Given the growing interest in contemporary Christian music among music producers and consumers alike, it is not surprising that the genre now has its own cable television channel. In March 1993 a service called "Z Music Television" was made available to cable operators; and, owing largely to an investment made 14 months later by Gaylord Entertainment Company (at that time the Nashville-based owner of Country Music Television and the Nashville Network, which now belong to CBS), the channel subsequently has developed to the point where it is available in over 27 million U.S. households (Tobenkin 44). Like the secular MTV network in its early years, Z Music presents a fast-paced and continuous blend of music videos, advertisements, promotions, and brief features about singers and bands. As the network's manager of marketing points out, "A lot of people perceive something Christian as the Jim and Tammy Bakkers of the world of evangelical Christianity. We are musically positive, yet we look like MTV" (qtd. in Katz 48). Although there are numerous other regional Christian music video programs, Z Music is the only national outlet; and most industry observers agree that this broader reach has allowed the network to succeed in "cornering the Christian music market" (Katz 48).
Because cable television networks like Z Music derive over half of their revenues from sales of advertising time (Head, Sterling, and Schofield 205), they continually seek ways to attract the relatively massive audiences that advertisers find most desirable. Similarly, the record companies who finance production of the music videos shown on such networks would like to have their videos viewed as widely as possible, for this might result in higher sales of the compact discs and cassettes that the videos are created to promote. With these aims in mind the management of Z Music recently announced that it was undertaking a campaign to "reposition" the network and "broaden the appeal of contemporary Christian Music" (Price, "Christian" 89). A key part of this effort has been to encourage those within the cable-casting industry to reconsider their assumptions about the channel. For example, a 9 October 1995 advertisement for the network appearing in the trade magazine Broadcasting & Cable makes references to "Christian music" and "the world's only 24-hour contemporary Christian music television network" (51-52). But in advertisements in more recent issues of the same publication the word Christian is not used; instead the ads highlight the "objection-free (NO sex, NO violence, NO customer complaints)" nature of Z Music programming (24 June 1996, 43) and speak of "music with a positive vibe, the nation's newest and fastest growing format" (2 Sept. 1996, 39). Along these same lines, Graham Barnard, Z Music's manager of programming, recently summed up the channel without mentioning a religious dimension:
This is the only network where you can hear music like this - you won't hear it elsewhere because of a lot of editorial decisions. But the music is still in step with what you would hear on VH1 and, in the case of Generation Z, on MTV. But you will notice something is missing, images that are not wholesome - we leave out the violence, raw sex appeal and disrespect for authority. (qtd. in Tobenkin 44)

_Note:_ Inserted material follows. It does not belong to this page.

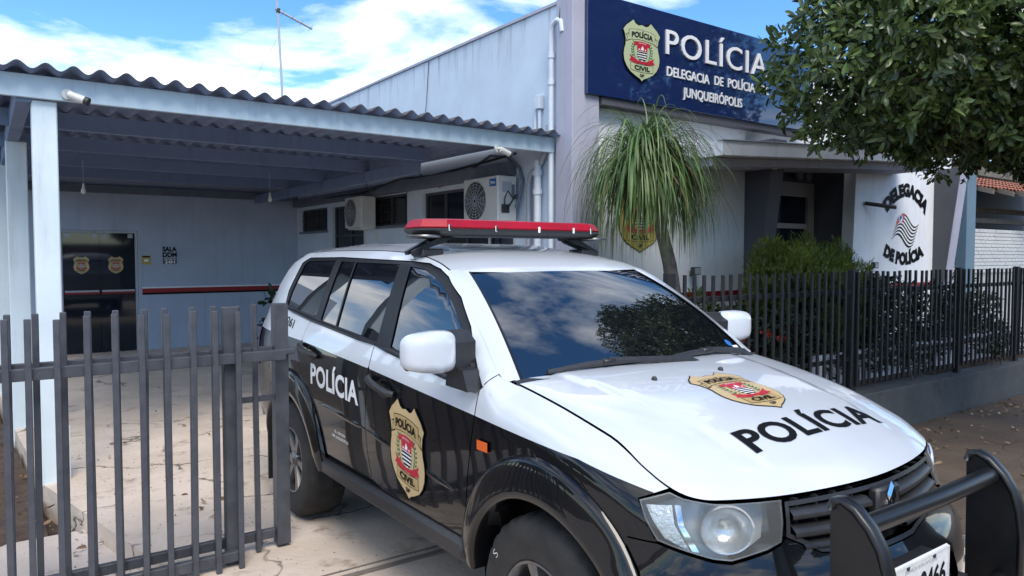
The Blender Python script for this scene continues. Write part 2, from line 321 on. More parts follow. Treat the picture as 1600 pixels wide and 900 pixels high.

Thus the channel appears to be downplaying the religious roots of contemporary Christian music in the hopes that cable television operators and potential advertisers will perceive Z Music as something of a less controversial version of mainstream rock video networks like MTV and VH1. If this effort is successful, the channel might become more widely available - enabling it to increase its advertising revenues and promote contemporary Christian music to new listeners.
But if the programmers of Z Music wish to retain the audience base on which their network has been built, they must be careful to avoid diluting the Christian nature of the channel too severely; for it is a distinct religious thrust that has always separated contemporary Christian music from other forms of popular music. In describing the industry's Dove Awards, for example, a journalist notes that although the range of styles recognized in the annual ceremony rivals that of the secular Grammy Awards, what brings the different types of music together are lyrics that share a "sharp focus on theology" (Adams A18). Don Cusic, a longtime observer of the gospel industry, explains the importance of this lyrical focus by pointing out that Christian performers see themselves as ministers first and artists/entertainers second. To these performers music is important only insofar as it can be used to convey messages designed to convert new Christians or reinforce the beliefs of those already committed to the religion:
The rationale of copying secular music is that, in order to attract new believers, you must first give audiences a taste of what they already know. Thus, a heavy metal fan will be inclined to listen to Christian heavy metal music and, through hearing the gospel message in the lyrics, be convinced and converted to Christianity. There is also the notion of "entertainment for the saints." In other words, Christians want entertainment but want that entertainment to contain the message in the lyrics congruent with their own beliefs. Hence, Contemporary Christian music. (Cusic 129-30)
As the president of the Gospel Music Association Bruce Koblish says, contemporary Christian music listeners expect "to hear music that is not only positive, but has a strong message. That's the essence of our music" (qtd. in Price 36). In attempting to broaden the appeal of their network and the music featured on it, then, the programmers of Z Music face the challenge of presenting videos that can satisfy the expectations of Christians while attracting viewers who might be less interested in religious messages and symbols.
Z Music has adopted specific rhetorical strategies to meet the challenge of moving contemporary Christian music further into the mainstream of American popular culture. In particular, Z Music programmers select videos that appeal to the musical tastes of both Christian and secular music fans. This is facilitated by the fact that music video is a media form better suited to encouraging moods and evoking impressions than conveying meanings. The makers of videos shown regularly on Z Music take advantage of this quality to broaden the range of interpretations that viewers might associate with songs that contain religious images. Through the use of three distinct presentational strategies - what I refer to as "unequivocally religious," "moderately religious," and "ambiguously religious" - they encourage viewers to associate varying degrees of spirituality with the performers featured in the clips shown on the Z channel. Thus videos that some viewers might perceive as being "Christian" might be experienced by others as being "positive" or "uplifting." In this manner, contemporary Christian music can begin to reach listeners who might not have been a part of its original Christian fan base.